-- Problem details --
Each line of the material must be repeated precisely, with the pictures left out.

_ _ _

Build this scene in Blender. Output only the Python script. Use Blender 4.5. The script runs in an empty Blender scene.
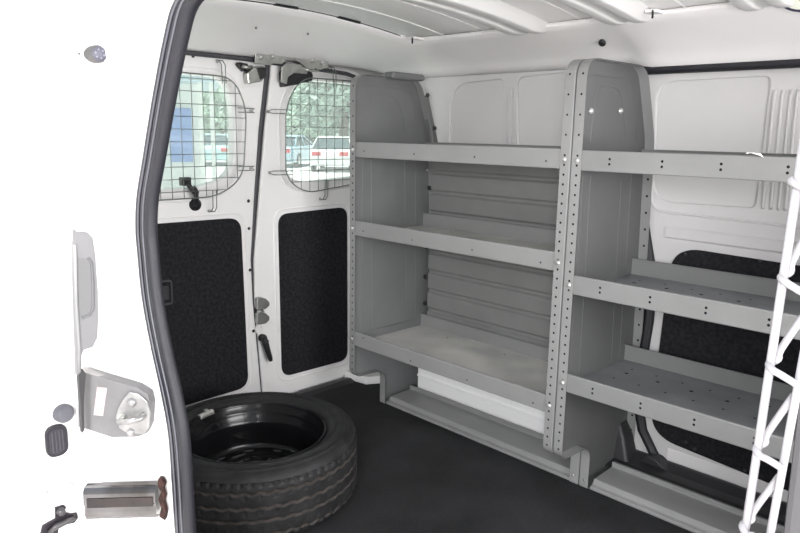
import bpy, bmesh, math, random
from mathutils import Vector, Matrix
random.seed(7)
PI = math.pi
scene = bpy.context.scene
COL = scene.collection

# ------------------------------------------------------------------ camera
CAM = Vector((1.00768, -1.57949, 1.03982)); YAW, PITCH, ROLL, FPX = 0.791713, 0.193516, 0.016755, 686.19
_f = Vector((-math.sin(YAW)*math.cos(PITCH), math.cos(YAW)*math.cos(PITCH), -math.sin(PITCH)))
_r = Vector((math.cos(YAW), math.sin(YAW), 0)); _u = _r.cross(_f)
CR = math.cos(ROLL)*_r + math.sin(ROLL)*_u
CU = -math.sin(ROLL)*_r + math.cos(ROLL)*_u
cd = bpy.data.cameras.new('camera'); cam = bpy.data.objects.new('camera', cd); COL.objects.link(cam)
cd.sensor_width = 36.0; cd.lens = FPX/800*36.0; cd.clip_start = 0.05; cd.clip_end = 300
M = Matrix((CR, CU, -_f)).transposed().to_4x4(); M.translation = CAM
cam.matrix_world = M
scene.camera = cam

def at(u, v, P, n):
    """measured point of the photograph on a real plane of the van (P, n)"""
    d = _f + CR*((u-400)/FPX) - CU*((v-266.5)/FPX)
    P = Vector(P); n = Vector(n)
    return CAM + d*((P-CAM).dot(n)/d.dot(n))
def atx(u, v, x): return at(u, v, (x, 0, 0), (1, 0, 0))
def aty(u, v, y): return at(u, v, (0, y, 0), (0, 1, 0))
def atz(u, v, z): return at(u, v, (0, 0, z), (0, 0, 1))

# ------------------------------------------------------------------ materials
def mat(name, col, rough=.5, metal=0., noise=0., nscale=20., bump=0., bscale=200., col2=None, coat=0., spec=.5, detail=4.):
    m = bpy.data.materials.new(name); m.use_nodes = True
    nt = m.node_tree; b = nt.nodes['Principled BSDF']
    b.inputs['Base Color'].default_value = (*col, 1); b.inputs['Roughness'].default_value = rough
    b.inputs['Metallic'].default_value = metal
    b.inputs['Specular IOR Level'].default_value = spec
    if coat: b.inputs['Coat Weight'].default_value = coat; b.inputs['Coat Roughness'].default_value = .08
    tc = nt.nodes.new('ShaderNodeTexCoord')
    if noise or col2:
        n = nt.nodes.new('ShaderNodeTexNoise'); n.inputs['Scale'].default_value = nscale; n.inputs['Detail'].default_value = detail
        nt.links.new(tc.outputs['Object'], n.inputs['Vector'])
        r = nt.nodes.new('ShaderNodeValToRGB')
        c2 = col2 or tuple(min(1, c*(1+noise)) for c in col)
        c1 = col if col2 else tuple(c*(1-noise) for c in col)
        r.color_ramp.elements[0].position = .35; r.color_ramp.elements[1].position = .68
        r.color_ramp.elements[0].color = (*c1, 1); r.color_ramp.elements[1].color = (*c2, 1)
        nt.links.new(n.outputs['Fac'], r.inputs['Fac']); nt.links.new(r.outputs['Color'], b.inputs['Base Color'])
    if bump:
        n2 = nt.nodes.new('ShaderNodeTexNoise'); n2.inputs['Scale'].default_value = bscale; n2.inputs['Detail'].default_value = 3
        nt.links.new(tc.outputs['Object'], n2.inputs['Vector'])
        bp = nt.nodes.new('ShaderNodeBump'); bp.inputs['Strength'].default_value = bump; bp.inputs['Distance'].default_value = .004
        nt.links.new(n2.outputs['Fac'], bp.inputs['Height']); nt.links.new(bp.outputs['Normal'], b.inputs['Normal'])
    return m

WHITE = mat('white_paint', (.80, .795, .785), .38, noise=.015, nscale=3, spec=.4)
WHITE2 = mat('white_paint_inner', (.84, .825, .825), .5, noise=.02, nscale=4, spec=.35)
CEIL = mat('white_roof_skin', (.93, .915, .915), .55, noise=.02, nscale=5)
GREY = mat('grey_powder_coat', (.155, .159, .161), .42, noise=.05, nscale=9, bump=.06, bscale=500)
GREYF = mat('grey_powder_coat_lip', (.258, .26, .26), .42, noise=.04, nscale=9, bump=.05, bscale=500)
GREYS = mat('grey_worn_shelf', (.17, .18, .19), .40, col2=(.24, .25, .26), nscale=7, bump=.05, bscale=300)
GREYG = mat('grey_powder_coat_lip_shaded', (.215, .218, .218), .42, noise=.04, nscale=9, bump=.05, bscale=500)  # lip coat toned down: shade put into the right shelf lips
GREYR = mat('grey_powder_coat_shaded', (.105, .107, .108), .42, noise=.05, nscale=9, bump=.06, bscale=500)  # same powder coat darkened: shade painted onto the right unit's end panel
GREYB = mat('grey_back_panel_lit', (.215, .217, .216), .42, noise=.05, nscale=9, bump=.06, bscale=500)  # powder coat lightened: painted light for the dim back panel
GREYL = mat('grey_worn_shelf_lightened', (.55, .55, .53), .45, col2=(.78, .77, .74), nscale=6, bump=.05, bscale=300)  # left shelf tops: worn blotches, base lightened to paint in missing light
WHITE3 = mat('white_lower_panel_lit', (.95, .95, .955), .45)  # van white raised, painting extra light onto the wheel-house panel
WHITED = mat('white_rear_door_lit', (.92, .915, .91), .42, noise=.015, nscale=3)  # white paint brightened to carry light onto the rear doors
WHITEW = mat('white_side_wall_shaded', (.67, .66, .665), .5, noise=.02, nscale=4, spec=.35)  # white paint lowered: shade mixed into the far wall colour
HOLE = mat('dark_hole', (.012, .012, .014), .9)
PLUG = mat('black_plastic', (.014, .014, .016), .45)
RUBBER = mat('black_rubber_seal', (.05, .05, .058), .5, bump=.2, bscale=600)
SEALG = mat('grey_rubber_seal', (.026, .026, .034), .33)
SEALB = mat('dark_rubber_bulb', (.011, .011, .016), .5, bump=.25, bscale=500)
FELT = mat('black_felt', (.026, .026, .029), .95, noise=.3, nscale=90, bump=.8, bscale=420, spec=.08)
ZINC = mat('zinc_plate', (.52, .53, .50), .32, .85, noise=.12, nscale=30)
BOLT = mat('bright_zinc_bolt', (.52, .52, .51), .3, .5)
JAMBZ = mat('bright_zinc_jamb', (.30, .295, .295), .3, .4, noise=.2, nscale=40)
STEEL = mat('worn_steel', (.22, .215, .22), .17, 1., col2=(.10, .09, .085), nscale=14)
RUST = mat('rust', (.035, .012, .009), .85, noise=.6, nscale=120, bump=.8, bscale=200)
STRIPEG = mat('grey_plate', (.15, .146, .15), .55, noise=.05, nscale=40)
PLGREY = mat('grey_plastic', (.165, .163, .17), .5)
DARKPL = mat('charcoal_plastic', (.03, .03, .033), .5, bump=.15, bscale=500)
TYRE = mat('tyre_rubber', (.016, .016, .017), .62, noise=.35, nscale=25, bump=.2, bscale=150, spec=.35)
DUST = mat('dusty_tread_groove', (.036, .030, .026), .95, noise=.5, nscale=40)
RIM = mat('gloss_black_steel', (.006, .006, .007), .2, 0., coat=.12, spec=.35)
LEAD = mat('lead_weight', (.46, .46, .44), .5, .3, noise=.15, nscale=60)
WIRE = mat('guard_wire', (.20, .22, .21), .4, .6)
WWIRE = mat('white_coated_wire', (.36, .35, .37), .35, coat=.3)
PAPER = mat('white_paper', (.85, .85, .84), .8)
LABELP = mat('label_paper', (.40, .30, .30), .7, col2=(.42, .40, .40), nscale=60)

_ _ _

-- Finished task --
Build this scene in Blender. Output only the Python script. Use Blender 4.5. The script runs in an empty Blender scene.
import bpy, bmesh, math, random
from mathutils import Vector, Matrix
random.seed(7)
PI = math.pi
scene = bpy.context.scene
COL = scene.collection

# ------------------------------------------------------------------ camera
CAM = Vector((1.00768, -1.57949, 1.03982)); YAW, PITCH, ROLL, FPX = 0.791713, 0.193516, 0.016755, 686.19
_f = Vector((-math.sin(YAW)*math.cos(PITCH), math.cos(YAW)*math.cos(PITCH), -math.sin(PITCH)))
_r = Vector((math.cos(YAW), math.sin(YAW), 0)); _u = _r.cross(_f)
CR = math.cos(ROLL)*_r + math.sin(ROLL)*_u
CU = -math.sin(ROLL)*_r + math.cos(ROLL)*_u
cd = bpy.data.cameras.new('camera'); cam = bpy.data.objects.new('camera', cd); COL.objects.link(cam)
cd.sensor_width = 36.0; cd.lens = FPX/800*36.0; cd.clip_start = 0.05; cd.clip_end = 300
M = Matrix((CR, CU, -_f)).transposed().to_4x4(); M.translation = CAM
cam.matrix_world = M
scene.camera = cam

def at(u, v, P, n):
    """measured point of the photograph on a real plane of the van (P, n)"""
    d = _f + CR*((u-400)/FPX) - CU*((v-266.5)/FPX)
    P = Vector(P); n = Vector(n)
    return CAM + d*((P-CAM).dot(n)/d.dot(n))
def atx(u, v, x): return at(u, v, (x, 0, 0), (1, 0, 0))
def aty(u, v, y): return at(u, v, (0, y, 0), (0, 1, 0))
def atz(u, v, z): return at(u, v, (0, 0, z), (0, 0, 1))

# ------------------------------------------------------------------ materials
def mat(name, col, rough=.5, metal=0., noise=0., nscale=20., bump=0., bscale=200., col2=None, coat=0., spec=.5, detail=4.):
    m = bpy.data.materials.new(name); m.use_nodes = True
    nt = m.node_tree; b = nt.nodes['Principled BSDF']
    b.inputs['Base Color'].default_value = (*col, 1); b.inputs['Roughness'].default_value = rough
    b.inputs['Metallic'].default_value = metal
    b.inputs['Specular IOR Level'].default_value = spec
    if coat: b.inputs['Coat Weight'].default_value = coat; b.inputs['Coat Roughness'].default_value = .08
    tc = nt.nodes.new('ShaderNodeTexCoord')
    if noise or col2:
        n = nt.nodes.new('ShaderNodeTexNoise'); n.inputs['Scale'].default_value = nscale; n.inputs['Detail'].default_value = detail
        nt.links.new(tc.outputs['Object'], n.inputs['Vector'])
        r = nt.nodes.new('ShaderNodeValToRGB')
        c2 = col2 or tuple(min(1, c*(1+noise)) for c in col)
        c1 = col if col2 else tuple(c*(1-noise) for c in col)
        r.color_ramp.elements[0].position = .35; r.color_ramp.elements[1].position = .68
        r.color_ramp.elements[0].color = (*c1, 1); r.color_ramp.elements[1].color = (*c2, 1)
        nt.links.new(n.outputs['Fac'], r.inputs['Fac']); nt.links.new(r.outputs['Color'], b.inputs['Base Color'])
    if bump:
        n2 = nt.nodes.new('ShaderNodeTexNoise'); n2.inputs['Scale'].default_value = bscale; n2.inputs['Detail'].default_value = 3
        nt.links.new(tc.outputs['Object'], n2.inputs['Vector'])
        bp = nt.nodes.new('ShaderNodeBump'); bp.inputs['Strength'].default_value = bump; bp.inputs['Distance'].default_value = .004
        nt.links.new(n2.outputs['Fac'], bp.inputs['Height']); nt.links.new(bp.outputs['Normal'], b.inputs['Normal'])
    return m

WHITE = mat('white_paint', (.80, .795, .785), .38, noise=.015, nscale=3, spec=.4)
WHITE2 = mat('white_paint_inner', (.84, .825, .825), .5, noise=.02, nscale=4, spec=.35)
CEIL = mat('white_roof_skin', (.93, .915, .915), .55, noise=.02, nscale=5)
GREY = mat('grey_powder_coat', (.155, .159, .161), .42, noise=.05, nscale=9, bump=.06, bscale=500)
GREYF = mat('grey_powder_coat_lip', (.258, .26, .26), .42, noise=.04, nscale=9, bump=.05, bscale=500)
GREYS = mat('grey_worn_shelf', (.17, .18, .19), .40, col2=(.24, .25, .26), nscale=7, bump=.05, bscale=300)
GREYG = mat('grey_powder_coat_lip_shaded', (.215, .218, .218), .42, noise=.04, nscale=9, bump=.05, bscale=500)  # lip coat toned down: shade put into the right shelf lips
GREYR = mat('grey_powder_coat_shaded', (.105, .107, .108), .42, noise=.05, nscale=9, bump=.06, bscale=500)  # same powder coat darkened: shade painted onto the right unit's end panel
GREYB = mat('grey_back_panel_lit', (.215, .217, .216), .42, noise=.05, nscale=9, bump=.06, bscale=500)  # powder coat lightened: painted light for the dim back panel
GREYL = mat('grey_worn_shelf_lightened', (.55, .55, .53), .45, col2=(.78, .77, .74), nscale=6, bump=.05, bscale=300)  # left shelf tops: worn blotches, base lightened to paint in missing light
WHITE3 = mat('white_lower_panel_lit', (.95, .95, .955), .45)  # van white raised, painting extra light onto the wheel-house panel
WHITED = mat('white_rear_door_lit', (.92, .915, .91), .42, noise=.015, nscale=3)  # white paint brightened to carry light onto the rear doors
WHITEW = mat('white_side_wall_shaded', (.67, .66, .665), .5, noise=.02, nscale=4, spec=.35)  # white paint lowered: shade mixed into the far wall colour
HOLE = mat('dark_hole', (.012, .012, .014), .9)
PLUG = mat('black_plastic', (.014, .014, .016), .45)
RUBBER = mat('black_rubber_seal', (.05, .05, .058), .5, bump=.2, bscale=600)
SEALG = mat('grey_rubber_seal', (.026, .026, .034), .33)
SEALB = mat('dark_rubber_bulb', (.011, .011, .016), .5, bump=.25, bscale=500)
FELT = mat('black_felt', (.026, .026, .029), .95, noise=.3, nscale=90, bump=.8, bscale=420, spec=.08)
ZINC = mat('zinc_plate', (.52, .53, .50), .32, .85, noise=.12, nscale=30)
BOLT = mat('bright_zinc_bolt', (.52, .52, .51), .3, .5)
JAMBZ = mat('bright_zinc_jamb', (.30, .295, .295), .3, .4, noise=.2, nscale=40)
STEEL = mat('worn_steel', (.22, .215, .22), .17, 1., col2=(.10, .09, .085), nscale=14)
RUST = mat('rust', (.035, .012, .009), .85, noise=.6, nscale=120, bump=.8, bscale=200)
STRIPEG = mat('grey_plate', (.15, .146, .15), .55, noise=.05, nscale=40)
PLGREY = mat('grey_plastic', (.165, .163, .17), .5)
DARKPL = mat('charcoal_plastic', (.03, .03, .033), .5, bump=.15, bscale=500)
TYRE = mat('tyre_rubber', (.016, .016, .017), .62, noise=.35, nscale=25, bump=.2, bscale=150, spec=.35)
DUST = mat('dusty_tread_groove', (.036, .030, .026), .95, noise=.5, nscale=40)
RIM = mat('gloss_black_steel', (.006, .006, .007), .2, 0., coat=.12, spec=.35)
LEAD = mat('lead_weight', (.46, .46, .44), .5, .3, noise=.15, nscale=60)
WIRE = mat('guard_wire', (.20, .22, .21), .4, .6)
WWIRE = mat('white_coated_wire', (.36, .35, .37), .35, coat=.3)
PAPER = mat('white_paper', (.85, .85, .84), .8)
LABELP = mat('label_paper', (.40, .30, .30), .7, col2=(.42, .40, .40), nscale=60)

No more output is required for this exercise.